[Rows from a 3D scene dataset]
──────────────────────────────

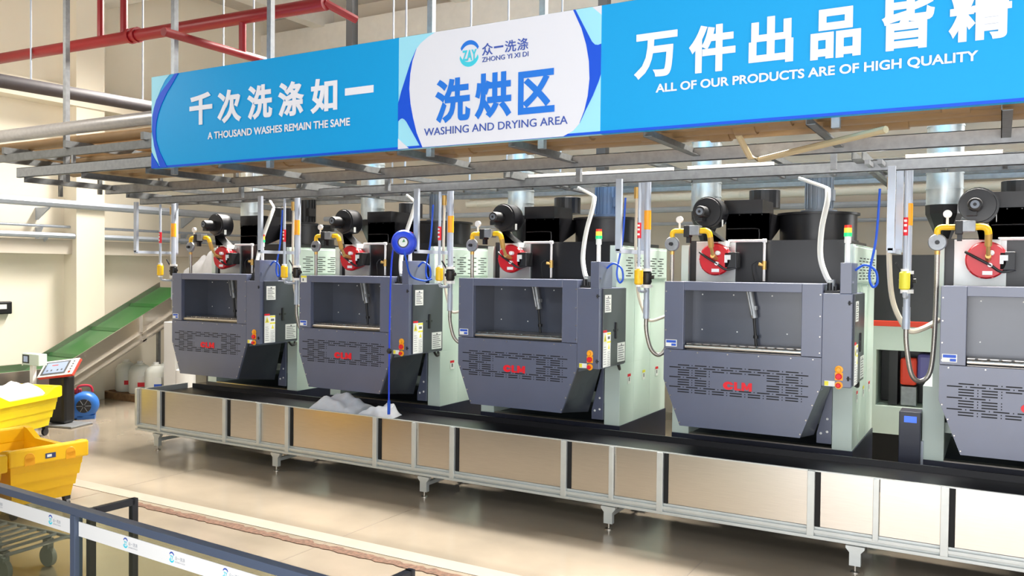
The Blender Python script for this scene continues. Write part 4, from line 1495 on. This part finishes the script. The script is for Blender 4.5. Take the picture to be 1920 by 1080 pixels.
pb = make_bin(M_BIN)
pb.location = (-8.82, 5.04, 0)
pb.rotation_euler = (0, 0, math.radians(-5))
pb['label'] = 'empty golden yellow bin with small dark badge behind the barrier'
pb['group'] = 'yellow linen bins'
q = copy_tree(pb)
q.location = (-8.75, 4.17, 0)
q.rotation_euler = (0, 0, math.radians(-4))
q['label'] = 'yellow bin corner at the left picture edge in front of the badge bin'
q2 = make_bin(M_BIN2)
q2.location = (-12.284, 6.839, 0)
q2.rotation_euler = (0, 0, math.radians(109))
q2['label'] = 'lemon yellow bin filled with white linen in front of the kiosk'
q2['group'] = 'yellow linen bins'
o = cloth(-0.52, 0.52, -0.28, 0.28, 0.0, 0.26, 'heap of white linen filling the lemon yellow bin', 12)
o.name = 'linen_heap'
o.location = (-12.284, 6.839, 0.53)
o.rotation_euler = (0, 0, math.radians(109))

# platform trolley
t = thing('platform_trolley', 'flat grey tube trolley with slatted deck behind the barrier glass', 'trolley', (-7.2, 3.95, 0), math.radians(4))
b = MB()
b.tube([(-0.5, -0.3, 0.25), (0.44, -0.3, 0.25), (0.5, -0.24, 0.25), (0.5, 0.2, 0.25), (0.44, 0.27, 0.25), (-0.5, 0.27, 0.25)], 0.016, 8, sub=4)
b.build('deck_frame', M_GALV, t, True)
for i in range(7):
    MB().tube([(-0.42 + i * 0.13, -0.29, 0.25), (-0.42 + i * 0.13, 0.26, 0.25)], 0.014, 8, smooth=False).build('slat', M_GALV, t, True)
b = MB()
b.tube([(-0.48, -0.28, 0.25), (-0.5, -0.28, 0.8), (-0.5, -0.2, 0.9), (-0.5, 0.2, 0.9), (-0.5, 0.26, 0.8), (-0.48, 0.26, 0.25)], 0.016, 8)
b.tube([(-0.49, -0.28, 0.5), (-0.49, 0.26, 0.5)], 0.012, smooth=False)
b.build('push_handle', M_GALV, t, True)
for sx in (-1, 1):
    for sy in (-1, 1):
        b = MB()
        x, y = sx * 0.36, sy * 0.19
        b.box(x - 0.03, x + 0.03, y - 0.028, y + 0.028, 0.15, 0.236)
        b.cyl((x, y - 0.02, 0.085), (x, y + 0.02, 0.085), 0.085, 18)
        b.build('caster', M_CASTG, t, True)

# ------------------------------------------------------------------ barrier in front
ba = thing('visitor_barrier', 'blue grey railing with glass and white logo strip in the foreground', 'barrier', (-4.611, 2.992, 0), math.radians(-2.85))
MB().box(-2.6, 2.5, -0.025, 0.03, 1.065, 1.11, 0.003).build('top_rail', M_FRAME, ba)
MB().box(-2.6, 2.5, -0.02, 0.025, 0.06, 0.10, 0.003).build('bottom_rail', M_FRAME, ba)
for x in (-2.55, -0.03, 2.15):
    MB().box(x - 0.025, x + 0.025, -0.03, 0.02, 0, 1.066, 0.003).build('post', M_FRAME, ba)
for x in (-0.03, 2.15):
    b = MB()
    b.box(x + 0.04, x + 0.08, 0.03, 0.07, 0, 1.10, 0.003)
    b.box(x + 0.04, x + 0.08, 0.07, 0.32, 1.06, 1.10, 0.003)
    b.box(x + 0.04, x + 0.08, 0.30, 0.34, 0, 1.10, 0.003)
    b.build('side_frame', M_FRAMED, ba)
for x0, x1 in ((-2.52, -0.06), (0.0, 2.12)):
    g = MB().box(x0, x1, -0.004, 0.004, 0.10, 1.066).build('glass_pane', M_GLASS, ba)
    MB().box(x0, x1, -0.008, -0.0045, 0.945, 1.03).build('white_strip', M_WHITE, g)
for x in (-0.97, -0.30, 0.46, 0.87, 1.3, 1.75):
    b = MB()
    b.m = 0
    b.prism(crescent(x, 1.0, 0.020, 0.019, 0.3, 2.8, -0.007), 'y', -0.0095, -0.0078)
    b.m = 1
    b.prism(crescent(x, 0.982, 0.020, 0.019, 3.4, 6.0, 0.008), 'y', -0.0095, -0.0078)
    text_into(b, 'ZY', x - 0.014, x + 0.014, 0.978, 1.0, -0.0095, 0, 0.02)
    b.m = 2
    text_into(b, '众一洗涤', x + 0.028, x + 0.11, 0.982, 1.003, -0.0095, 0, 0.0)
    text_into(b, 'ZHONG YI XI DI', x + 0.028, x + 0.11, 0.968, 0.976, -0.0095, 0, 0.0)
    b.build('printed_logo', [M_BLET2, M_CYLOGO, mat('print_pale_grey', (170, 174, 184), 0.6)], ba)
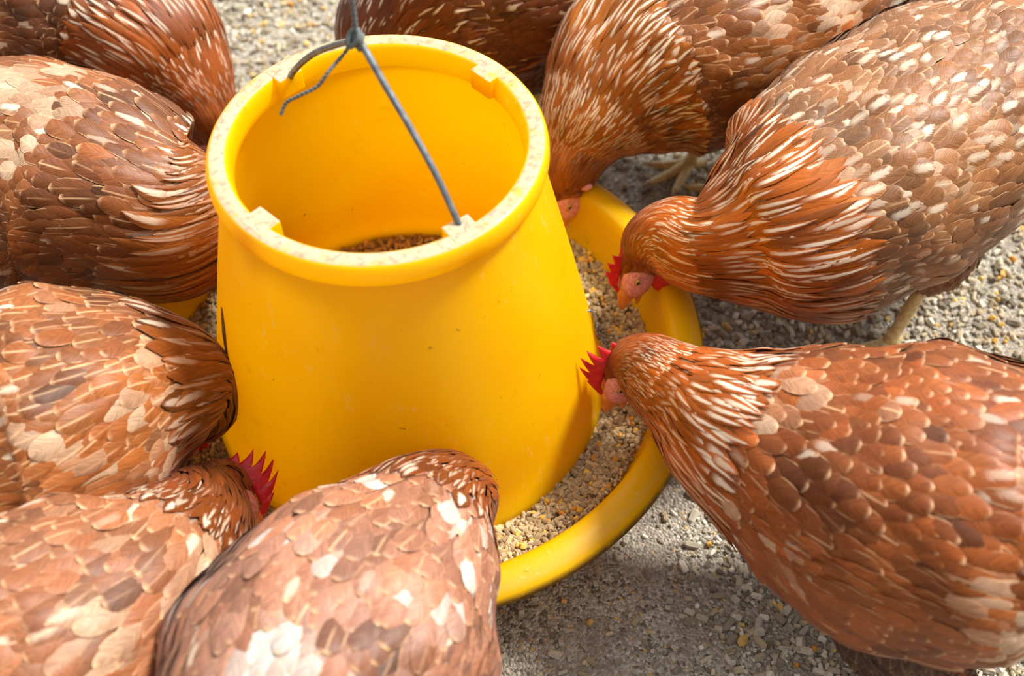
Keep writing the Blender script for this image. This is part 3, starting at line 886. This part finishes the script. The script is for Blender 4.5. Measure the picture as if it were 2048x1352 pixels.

──────────────────────────────

(Written exercise): Would you set down the listing exactly, omitting pictures?

(Output of the task):
The Blender Python script for this scene continues. Write part 4, from line 1495 on. This part finishes the script. The script is for Blender 4.5. Take the picture to be 1920 by 1080 pixels.
pb = make_bin(M_BIN)
pb.location = (-8.82, 5.04, 0)
pb.rotation_euler = (0, 0, math.radians(-5))
pb['label'] = 'empty golden yellow bin with small dark badge behind the barrier'
pb['group'] = 'yellow linen bins'
q = copy_tree(pb)
q.location = (-8.75, 4.17, 0)
q.rotation_euler = (0, 0, math.radians(-4))
q['label'] = 'yellow bin corner at the left picture edge in front of the badge bin'
q2 = make_bin(M_BIN2)
q2.location = (-12.284, 6.839, 0)
q2.rotation_euler = (0, 0, math.radians(109))
q2['label'] = 'lemon yellow bin filled with white linen in front of the kiosk'
q2['group'] = 'yellow linen bins'
o = cloth(-0.52, 0.52, -0.28, 0.28, 0.0, 0.26, 'heap of white linen filling the lemon yellow bin', 12)
o.name = 'linen_heap'
o.location = (-12.284, 6.839, 0.53)
o.rotation_euler = (0, 0, math.radians(109))

# platform trolley
t = thing('platform_trolley', 'flat grey tube trolley with slatted deck behind the barrier glass', 'trolley', (-7.2, 3.95, 0), math.radians(4))
b = MB()
b.tube([(-0.5, -0.3, 0.25), (0.44, -0.3, 0.25), (0.5, -0.24, 0.25), (0.5, 0.2, 0.25), (0.44, 0.27, 0.25), (-0.5, 0.27, 0.25)], 0.016, 8, sub=4)
b.build('deck_frame', M_GALV, t, True)
for i in range(7):
    MB().tube([(-0.42 + i * 0.13, -0.29, 0.25), (-0.42 + i * 0.13, 0.26, 0.25)], 0.014, 8, smooth=False).build('slat', M_GALV, t, True)
b = MB()
b.tube([(-0.48, -0.28, 0.25), (-0.5, -0.28, 0.8), (-0.5, -0.2, 0.9), (-0.5, 0.2, 0.9), (-0.5, 0.26, 0.8), (-0.48, 0.26, 0.25)], 0.016, 8)
b.tube([(-0.49, -0.28, 0.5), (-0.49, 0.26, 0.5)], 0.012, smooth=False)
b.build('push_handle', M_GALV, t, True)
for sx in (-1, 1):
    for sy in (-1, 1):
        b = MB()
        x, y = sx * 0.36, sy * 0.19
        b.box(x - 0.03, x + 0.03, y - 0.028, y + 0.028, 0.15, 0.236)
        b.cyl((x, y - 0.02, 0.085), (x, y + 0.02, 0.085), 0.085, 18)
        b.build('caster', M_CASTG, t, True)

# ------------------------------------------------------------------ barrier in front
ba = thing('visitor_barrier', 'blue grey railing with glass and white logo strip in the foreground', 'barrier', (-4.611, 2.992, 0), math.radians(-2.85))
MB().box(-2.6, 2.5, -0.025, 0.03, 1.065, 1.11, 0.003).build('top_rail', M_FRAME, ba)
MB().box(-2.6, 2.5, -0.02, 0.025, 0.06, 0.10, 0.003).build('bottom_rail', M_FRAME, ba)
for x in (-2.55, -0.03, 2.15):
    MB().box(x - 0.025, x + 0.025, -0.03, 0.02, 0, 1.066, 0.003).build('post', M_FRAME, ba)
for x in (-0.03, 2.15):
    b = MB()
    b.box(x + 0.04, x + 0.08, 0.03, 0.07, 0, 1.10, 0.003)
    b.box(x + 0.04, x + 0.08, 0.07, 0.32, 1.06, 1.10, 0.003)
    b.box(x + 0.04, x + 0.08, 0.30, 0.34, 0, 1.10, 0.003)
    b.build('side_frame', M_FRAMED, ba)
for x0, x1 in ((-2.52, -0.06), (0.0, 2.12)):
    g = MB().box(x0, x1, -0.004, 0.004, 0.10, 1.066).build('glass_pane', M_GLASS, ba)
    MB().box(x0, x1, -0.008, -0.0045, 0.945, 1.03).build('white_strip', M_WHITE, g)
for x in (-0.97, -0.30, 0.46, 0.87, 1.3, 1.75):
    b = MB()
    b.m = 0
    b.prism(crescent(x, 1.0, 0.020, 0.019, 0.3, 2.8, -0.007), 'y', -0.0095, -0.0078)
    b.m = 1
    b.prism(crescent(x, 0.982, 0.020, 0.019, 3.4, 6.0, 0.008), 'y', -0.0095, -0.0078)
    text_into(b, 'ZY', x - 0.014, x + 0.014, 0.978, 1.0, -0.0095, 0, 0.02)
    b.m = 2
    text_into(b, '众一洗涤', x + 0.028, x + 0.11, 0.982, 1.003, -0.0095, 0, 0.0)
    text_into(b, 'ZHONG YI XI DI', x + 0.028, x + 0.11, 0.968, 0.976, -0.0095, 0, 0.0)
    b.build('printed_logo', [M_BLET2, M_CYLOGO, mat('print_pale_grey', (170, 174, 184), 0.6)], ba)
Keep writing the Blender script for this image. This is part 3, starting at line 886. This part finishes the script. The script is for Blender 4.5. Measure the picture as if it were 2048x1352 pixels.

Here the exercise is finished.